[Begin Input material]

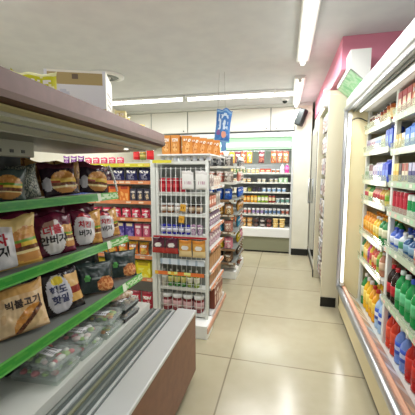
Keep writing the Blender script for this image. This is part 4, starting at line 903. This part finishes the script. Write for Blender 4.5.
fill((-.60, 2.70), (-.60, 3.12), .1155, ra, [(carton('tall_box', 'box', .09, .09, .20, '8a4a38', 'd8b8a0', 'e8d8c8', 1), 2, 'brown white tall box'), (carton('tall_box', 'box', .085, .09, .19, 'c8a080', '8a4a38', 'e8d8c8', 2), 2, 'tan tall box')], 'on base of aisle gondola', AG)

# ---------------------------------------------------------------- gondola B further down the aisle
gb = thing('gondola_shelf', 'far gondola loaded with loose snack bags before the back cooler', 'shelving unit', (0, 0, 0))
B0, B1 = 3.88, 4.62
obj('back_panel', B(-1.0, -.97, B0+.28, B1, 0, 1.62), 'offw', gb)
obj('back_panel', B(-1.3, -.72, B0+.25, B0+.28, 0, 1.62), 'offw', gb)
obj('base', B(-1.25, -.60, B0, B1, 0, .10, bev=.004), 'white', gb)
BBZ = [1.47, 1.27, 1.05, .86, .64, .42, .24]
for i, z in enumerate(BBZ):
    shelf(gb, (-1.25, B0-.08), (-.60, B0-.08), z, .32, (0, -1), m='offw' if i < 2 else 'grey', strip='e4e2d8' if i < 2 else '9a7a5c', sh=.028, seed=160+i, n=8)
    shelf(gb, (-.60, B0+.25), (-.60, B1), z, .36, (1, 0), m='offw' if i < 2 else 'grey', strip='e4e2d8' if i < 2 else '9a7a5c', sh=.028, seed=170+i, n=8)
BG = 'goods on the far gondola'
b_ = lambda i: f'on {SH[i]} front shelf of far gondola'
c_ = lambda i: f'on {SH[i]} aisle shelf of far gondola'
u0, u1 = (-1.2, B0-.08), (-.585, B0-.08); w0, w1 = (-.60, B0+.30), (-.60, B1)
bp = lambda nm, cat, w, h, c1, c2, c3, sd, d=.05: pk(nm, cat, w, h, d, c1, c2, c3, sd)
RW = [
 [('4a4a4c', '8a8a8c', 'b8b8b4', 'charcoal snack bag'), ('6a6460', 'b0a8a0', 'd0ccc4', 'grey brown snack bag')],
 [('c87a6a', 'e8c8b8', 'e0d8d0', 'salmon snack bag'), ('8a7a70', 'c8c0b4', 'd8d0c4', 'taupe snack bag')],
 [('1f4fa8', '3a70c8', '16408c', 'blue snack bag'), ('2a5ab8', '4a80d0', '1f48a0', 'bright blue snack bag')],
 [('c8964a', 'efe0b8', '8a5a34', 'tan striped snack bag'), ('b8864a', 'e8d8b0', '7a5030', 'caramel snack bag')],
 [('3a86a8', '9ac8d8', '2a6a8a', 'teal snack bag'), ('c88a7a', 'ecd8c8', 'a86a5a', 'dusty pink snack bag')],
 [('c8a82a', 'ece080', '8a8a2a', 'yellow snack bag'), ('d88a9a', 'f0d0d4', 'b86a7a', 'rose snack bag')],
 [('4a3a30', '8a7a6a', '3a2c26', 'dark brown snack bag'), ('7a5a40', 'c8a880', '5a4030', 'brown snack bag')]]
for i, (A1, A2) in enumerate(RW):
    h = .135 if i < 6 else .115; z = BBZ[i]
    k1 = bp('snack_bag', 'snack', .10, h, A1[0], A1[1], A1[2], 80+i, .04); k2 = bp('snack_bag', 'snack', .10, h, A2[0], A2[1], A2[2], 90+i, .042)
    if i == 6: k1 = bp('snack_bag', 'snack', .10, .12, *A1[:3], 80+i); k2 = bp('snack_bag', 'snack', .10, .12, *A2[:3], 90+i)
    k1 = bp('snack_bag', 'snack', .085, h*1.02, A1[0], A1[1], A1[2], 80+i, .048)
    fill(u0, u1, z, 0, [(k1, 1, A1[3]), (k2, 1, A2[3]), (k1, 2, A1[3]), (k2 if i != 2 else k1, 3, A2[3] if i != 2 else A1[3])], b_(i), BG, rot=.06, back=.008, gap=.022, tilt=.04, rows=3)
    fill(w0, w1, z, ra, [(k1, 2, A1[3]), (k2, 2, A2[3]), (k1, 1, A1[3]), (k2, 2, A2[3])], c_(i), BG, rot=.06, back=.008, gap=.022, tilt=.04)
def flatbag(x, y, z, rz, c1, c2, c3, lb, w=.22, h=.16):
    s = pouch('snack_bag', 'snack', w, h, .05, ppk(c1, c2, c3), 12, 12, seed=int(x*-50), back=c1)
    o = bpy.data.objects.new('snack_bag', s.parts[0][1]); COL.objects.link(o); o.location = (x, y, z+.03); o.rotation_euler = (R(-90), 0, R(rz))
    o.rotation_euler = Matrix.Rotation(R(rz), 4, 'Z').to_euler(); o.rotation_euler.x = R(-84); tag(o, lb, 'snack', 'bags lying on the far gondola base')
flatbag(-.70, 3.95, .10, 10, 'e8e2da', 'c8b8a8', 'f0ece8', 'white bag lying at near corner of far gondola base')
flatbag(-.70, 4.17, .10, -6, '7a4a34', 'b8906a', '5a3424', 'brown bag lying on the middle of far gondola base')
flatbag(-.70, 4.40, .10, 6, 'e0dcd8', 'a8b0b8', 'c8c8cc', 'pale bag lying at the far end of far gondola base')

# ---------------------------------------------------------------- hanging inflatable bag sign
hb = thing('hanging_sign', 'blue snack-bag shaped sign hanging from the ceiling by cords', 'sign', (-.72, 3.5, 1.735), R(-4))
def pb(u, v):
    if oval(u, v, .62, .24, .17, .1): return 'e8a890'
    if oval(u, v, .25, .3, .13, .09): return '8a5aa0'
    if v > .93 or v < .05: return '8fb8e0'
    if .2 < u < .85 and .4 < v < .85:
        return 'cfe2f4' if blot(u, v, 12, 7) > -.02 else '3f78c0'
    return '4f8bd0' if blot(u, v, 2, 4) > 0 else '4078c2'
sm = pouch('inflated_bag', 'sign', .185, .36, .05, pb, 26, 36, seed=33, back='3a74be').parts[0][1]
o = bpy.data.objects.new('inflated_bag', sm); COL.objects.link(o); o.parent = hb; o.rotation_euler = (0, R(5), 0)
for x in (-.045, .04): obj('cord', MB().tube([(x, 0, .35), (x*.7, 0, .785)], .0016, 5), 'stringm', hb)
lw = obj('hanging_tail', MB().grid(4, 6, lambda u, v: (-.005+.06*u, -.004*math.sin(v*3), -.10+.12*v), lambda u, v: '6a9ad0').grid(4, 6, lambda u, v: (-.005+.06*u, .003-.004*math.sin(v*3), -.10+.12*v), lambda u, v: '6a9ad0'), 'gloss', hb)
finalize()
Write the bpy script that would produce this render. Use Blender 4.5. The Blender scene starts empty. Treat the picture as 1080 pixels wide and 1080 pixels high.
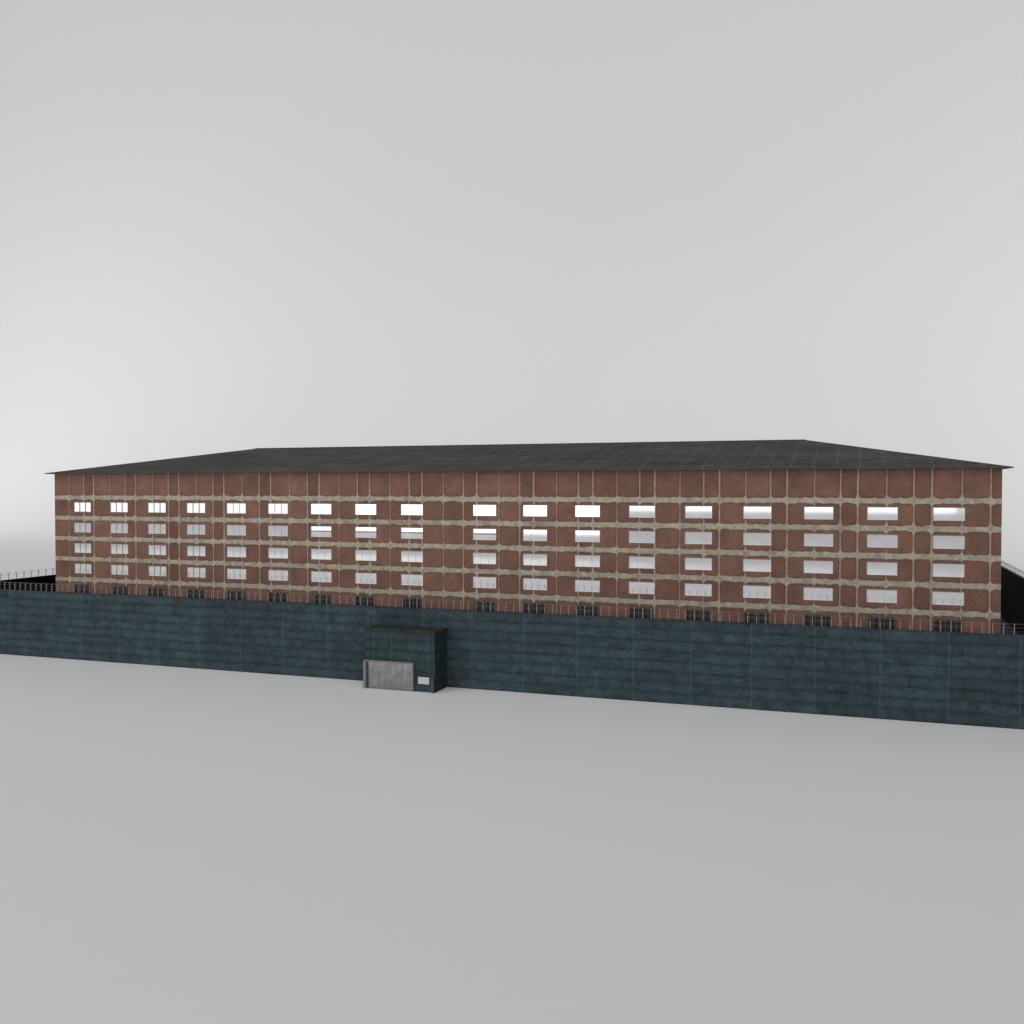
import bpy, bmesh, math, random
from mathutils import Vector
random.seed(4)
S=bpy.context.scene; C=S.collection
# ---------- dimensions (metres) ----------
HALF=66.85; DEP=43.94; WTOP=26.52; EZ=26.65; ZR=31.04; HW=DEP/2
P=7.0253; G=10.57; Z1=21.376; ST=3.183
GAP=11.1; YW=10.97; WH=9.5; TH=0.5
# ---------- node helpers ----------
class NB:
    def __init__(s,name):
        s.m=bpy.data.materials.new(name); s.m.use_nodes=True; s.t=s.m.node_tree
        s.b=s.t.nodes['Principled BSDF']
        s.co=s.t.nodes.new('ShaderNodeTexCoord'); 
        sp=s.t.nodes.new('ShaderNodeSeparateXYZ'); s.t.links.new(s.co.outputs['Object'],sp.inputs[0])
        s.x,s.y,s.z=sp.outputs
    def put(s,inp,v):
        if isinstance(v,(int,float)): inp.default_value=v
        elif isinstance(v,(tuple,list)): inp.default_value=(*v,1) if len(v)==3 and inp.type=='RGBA' else v
        else: s.t.links.new(v,inp)
    def M(s,op,a,b=None,c=None,clamp=False):
        n=s.t.nodes.new('ShaderNodeMath'); n.operation=op; n.use_clamp=clamp
        s.put(n.inputs[0],a)
        if b is not None: s.put(n.inputs[1],b)
        if c is not None: s.put(n.inputs[2],c)
        return n.outputs[0]
    def noise(s,scale,detail=4,rough=.6,vec=None):
        n=s.t.nodes.new('ShaderNodeTexNoise'); n.inputs['Scale'].default_value=scale
        n.inputs['Detail'].default_value=detail; n.inputs['Roughness'].default_value=rough
        s.t.links.new(vec or s.co.outputs['Object'],n.inputs['Vector']); return n.outputs['Fac']
    def vec(s,x,y,z):
        n=s.t.nodes.new('ShaderNodeCombineXYZ')
        for i,v in enumerate((x,y,z)): s.put(n.inputs[i],v)
        return n.outputs[0]
    def mix(s,f,a,b,mode='MIX'):
        n=s.t.nodes.new('ShaderNodeMix'); n.data_type='RGBA'; n.blend_type=mode
        s.put(n.inputs[0],f); s.put(n.inputs[6],a); s.put(n.inputs[7],b); return n.outputs[2]
    def rng(s,v,a,b,c=0,d=1):
        n=s.t.nodes.new('ShaderNodeMapRange'); s.put(n.inputs[0],v)
        for i,k in enumerate((a,b,c,d)): n.inputs[i+1].default_value=k
        return n.outputs[0]
    def line(s,v,period,off):
        t=s.M('FLOORED_MODULO',s.M('ADD',v,-off+period/2),period)
        return s.M('ABSOLUTE',s.M('SUBTRACT',t,period/2))
    def out(s,col,rough=.8,metal=0,spec=.3):
        s.put(s.b.inputs['Base Color'],col); s.put(s.b.inputs['Roughness'],rough)
        s.b.inputs['Metallic'].default_value=metal; s.b.inputs['Specular IOR Level'].default_value=spec
        return s.m
def plain(name,col,rough=.7,metal=0,var=.15,scale=2.0,spec=.3):
    n=NB(name); f=n.noise(scale)
    a=tuple(c*(1-var) for c in col); b=tuple(min(1,c*(1+var)) for c in col)
    return n.out(n.mix(n.rng(f,.3,.7),a,b),rough,metal,spec)
def brick(name,axis):
    n=NB(name); h=n.x if axis=='x' else n.y; z=n.z
    wob=n.rng(n.noise(.9,5,.65),.28,.72,-.3,.3)
    wob2=n.rng(n.noise(3.5,3,.6),.25,.75,-.05,.05)
    d1=n.line(h,7.93,59.7); d2=n.line(h,7.93,57.8); d3=n.line(h,7.93,54.9)
    dh=n.M('MINIMUM',n.M('MINIMUM',d1,n.M('ADD',d2,.02)),n.M('ADD',d3,.05))
    bz=Z1+1.48
    above=n.M('GREATER_THAN',z,bz+ST*.5)
    dv=n.M('ADD',n.line(z,ST,bz-ST*3),n.M('MULTIPLY',above,9))
    a=n.M('SUBTRACT',dh,.09); b=n.M('SUBTRACT',dv,.30)
    kk=n.t.nodes.new('ShaderNodeMath'); kk.operation='SMOOTH_MIN'; n.put(kk.inputs[0],a);n.put(kk.inputs[1],b);kk.inputs[2].default_value=.55
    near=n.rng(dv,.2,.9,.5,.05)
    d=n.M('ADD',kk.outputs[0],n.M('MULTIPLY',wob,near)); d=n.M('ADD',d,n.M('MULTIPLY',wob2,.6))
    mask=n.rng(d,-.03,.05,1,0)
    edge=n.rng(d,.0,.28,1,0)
    bt=n.t.nodes.new('ShaderNodeTexBrick'); n.t.links.new(n.vec(h,z,0),bt.inputs['Vector'])
    bt.inputs['Scale'].default_value=1; bt.inputs['Brick Width'].default_value=.26; bt.inputs['Row Height'].default_value=.085
    bt.inputs['Mortar Size'].default_value=.006; bt.inputs['Color1'].default_value=(.218,.109,.079,1)
    bt.inputs['Color2'].default_value=(.177,.086,.063,1); bt.inputs['Mortar'].default_value=(.23,.15,.12,1)
    big=n.rng(n.noise(.35,6,.7),.3,.7,.74,1.22)
    fine=n.rng(n.noise(5,4,.75),.3,.7,.78,1.22)
    col=n.mix(1.0,bt.outputs['Color'],n.vec(big,big,big),'MULTIPLY')
    col=n.mix(1.0,col,n.vec(fine,fine,fine),'MULTIPLY')
    pid=n.M('FLOOR',n.M('DIVIDE',n.M('ADD',h,-59.7),7.93)); sub=n.M('GREATER_THAN',n.M('FLOORED_MODULO',n.M('ADD',h,-59.7),7.93),6.03)
    wn=n.t.nodes.new('ShaderNodeTexWhiteNoise'); n.t.links.new(n.vec(pid,sub,n.M('FLOOR',n.M('DIVIDE',n.M('ADD',z,-bz),ST))),wn.inputs[0])
    pk=n.rng(wn.outputs[0],0,1,.88,1.08); col=n.mix(1.0,col,n.vec(pk,pk,pk),'MULTIPLY')
    dk=n.M('MULTIPLY',sub,.18); col=n.mix(dk,col,(.085,.04,.03))
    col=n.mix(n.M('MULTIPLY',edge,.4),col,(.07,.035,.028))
    st=n.mix(n.rng(n.noise(1.6,6,.7),.35,.65),(.27,.245,.185),(.48,.44,.355))
    st=n.mix(n.rng(n.noise(.6,4,.6,n.vec(h,n.M('MULTIPLY',z,.3),3.3)),.50,.72,0,.5),st,(.15,.11,.08))
    upr=n.rng(dv,.35,.8,0,.30); st=n.mix(upr,st,(.22,.15,.115))
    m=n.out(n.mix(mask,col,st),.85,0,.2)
    return m
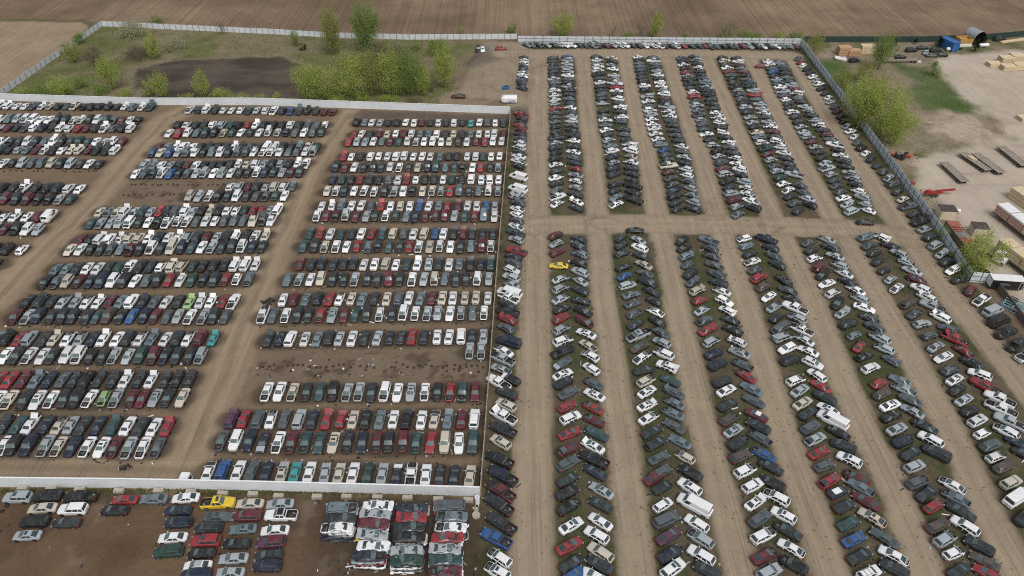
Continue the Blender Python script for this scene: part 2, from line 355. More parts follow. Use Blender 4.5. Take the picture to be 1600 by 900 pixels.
# ------------------------------------------------------------------ fences and walls
white_panel = noisy(new_mat('white_wall_mat', (.66, .70, .73), .6), .35, .35, (.50, .53, .55))
white_fence = noisy(new_mat('white_fence_mat', (.60, .64, .67), .6), .3, .5, (.42, .45, .47))
grey_fence = noisy(new_mat('grey_fence_mat', (.72, .80, .84), .55), .4, .4, (.60, .67, .70))
post_dark = new_mat('dark_post_mat', (.075, .085, .09), .7)
cap_mat = new_mat('wall_cap_mat', (.74, .77, .78), .6)
tan_wood = noisy(new_mat('weathered_wood_mat', (.36, .315, .24), .9), .8, .6)
brown_wood = noisy(new_mat('brown_board_mat', (.185, .135, .105), .9), .5, .6, (.12, .085, .065))
green_mesh = noisy(new_mat('green_windbreak_mat', (.022, .05, .042), .9), .3, .5, (.014, .03, .026))
galv = noisy(new_mat('galvanised_mat', (.40, .43, .45), .45, .5), .6, .5)
concrete = noisy(new_mat('concrete_mat', (.40, .365, .31), .95), .9, .7, (.24, .215, .175))
def resample(P, step):
    out = []
    for a, b in zip(P[:-1], P[1:]):
        n = max(1, round((b - a).length / step))
        out += [a + (b - a) * k / n for k in range(n)]
    return out + [P[-1]]
def fence(name, label, px, h, panel, post=None, step=3.0, side=1, rails=(), thick=.05, cat='fence', cap=None, post_w=.1, group=None):
    P = GP(*px); t = thing(name, label, cat, P[0], 0, group)
    pb, cp, rl = PB(), PB(), PB()
    for a, b in zip(P[:-1], P[1:]):
        u = (b - a); L = u.length; ang = math.atan2(u.y, u.x); c = (a + b) / 2 - P[0]
        pb.box((c.x, c.y, h / 2), (L, thick, h), 0, ang)
        if cap: cp.box((c.x, c.y, h + .05), (L, thick + .12, .1), 0, ang)
        n = Vector((-math.sin(ang), math.cos(ang), 0)) * side
        for z in rails:
            q = c + n * (thick / 2 + .035); rl.box((q.x, q.y, z), (L, .06, .08), 0, ang)
    pb.build('panel', panel, t)
    if cap: cp.build('coping', cap, t)
    if rails: rl.build('rail', post or panel, t)
    if post:
        pm = PB(); pm.box((0, 0, (h + .12) / 2), (post_w, post_w, h + .12)); me = pm.mesh('post', [post])
        pts = resample(P, step)
        for i, q in enumerate(pts):
            d = (pts[min(i + 1, len(pts) - 1)] - pts[max(i - 1, 0)]).normalized(); n = Vector((-d.y, d.x, 0)) * side
            link('post', me, t, q - P[0] + n * (thick / 2 + post_w / 2 + .005), math.atan2(d.y, d.x))
    return t
fence('white_metal_fence', 'white panel fence climbing beside the stubble field towards the meadow corner', [(-60, 196), (0, 152), (80, 96), (160, 41)], 2.2, white_fence, post_dark, 3.2, -1, group='white fences round the meadow')
fence('white_metal_fence', 'long white panel fence with dark posts between meadow and ploughed field', [(160, 41), (330, 49), (420, 53), (520, 59), (640, 62), (808, 61)], 2.2, white_fence, post_dark, 2.6, -1, group='white fences round the meadow')
fence('grey_metal_fence', 'pale grey panel fence behind the car row at the far end of the yard', [(809, 66), (1030, 68), (1250, 70)], 2.6, white_fence, post_dark, 3.4, -1, rails=(.5, 1.6))
fence('grey_metal_fence', 'blue grey steel panel fence running diagonally along the right edge of the yard', [(1250, 71), (1330, 178), (1400, 275), (1460, 358), (1514, 440)], 2.9, grey_fence, post_dark, 3.0, -1, rails=(.5, 1.75))
fence('grey_metal_fence', 'short return of blue grey fence panels by the black box trailer', [(1514, 440), (1545, 443)], 2.9, grey_fence, post_dark, 2.6, -1, rails=(.5, 1.75))
fence('brown_board_fence', 'plain brown board fence sloping past the black box trailer', [(1474, 354), (1489, 375), (1521, 413), (1561, 458), (1598, 507), (1680, 612)], 2.0, brown_wood, None, thick=.12)
fence('windbreak_fence', 'low dark green mesh fence along the ploughed field behind the timber yard', [(1255, 66), (1440, 66), (1540, 62), (1610, 56), (1760, 49)], 2.4, green_mesh, post_dark, 4.0, -1)
fence('white_wall', 'solid white wall between the meadow and the rows of field cars', [(-160, 149), (0, 157), (225, 164), (400, 164), (600, 171), (797, 178)], 2.5, white_panel, None, cat='wall', thick=.14, cap=cap_mat)
fence('white_wall', 'solid white wall with concrete blocks at its foot in front of the field rows', [(-300, 755), (0, 760), (200, 762), (400, 766), (600, 771), (750, 775)], 2.5, white_panel, None, cat='wall', thick=.14, cap=cap_mat)
fence('wooden_fence', 'thin weathered tan fence running between the field rows and the first dirt lane', [(798, 178), (788, 290), (777, 420), (768, 545), (759, 668), (751, 775)], 2.3, tan_wood, tan_wood, 3.2, -1, thick=.12)
bl = PB(); bl.box((0, 0, .35), (1.75, .75, .7), 0, 0, .97)
blocks = [(37, 763), (82, 763), (126, 765), (187, 767), (249, 767), (299, 769), (349, 771), (396, 772), (436, 775), (496, 776), (542, 776), (590, 777), (637, 778), (685, 780), (732, 781)]
bme = bl.mesh('concrete_block', [concrete])
ORD = ['zeroth', 'first', 'second', 'third', 'fourth', 'fifth', 'sixth', 'seventh', 'eighth', 'ninth', 'tenth', 'eleventh', 'twelfth', 'thirteenth', 'fourteenth', 'fifteenth', 'sixteenth', 'seventeenth', 'eighteenth', 'nineteenth', 'twentieth', 'twenty-first', 'twenty-second', 'twenty-third', 'twenty-fourth', 'twenty-fifth', 'twenty-sixth', 'twenty-seventh', 'twenty-eighth', 'twenty-ninth', 'thirtieth']
for i, (x, y) in enumerate(blocks):
    tag(link('concrete_block', bme, None, G(x, y + 2), R(rng.uniform(-4, 1))), f'grey concrete block at the foot of the white wall, {ORD[i + 1]} from the left', 'block', 'concrete blocks bracing the white wall')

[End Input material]

Exactly and only the lines from the top of the records down to the line containing "aisle gondola', AG)" should be transcribed, please, without the pictures.

» Finished exercise
Keep writing the Blender script for this image. This is part 4, starting at line 903. This part finishes the script. Write for Blender 4.5.
fill((-.60, 2.70), (-.60, 3.12), .1155, ra, [(carton('tall_box', 'box', .09, .09, .20, '8a4a38', 'd8b8a0', 'e8d8c8', 1), 2, 'brown white tall box'), (carton('tall_box', 'box', .085, .09, .19, 'c8a080', '8a4a38', 'e8d8c8', 2), 2, 'tan tall box')], 'on base of aisle gondola', AG)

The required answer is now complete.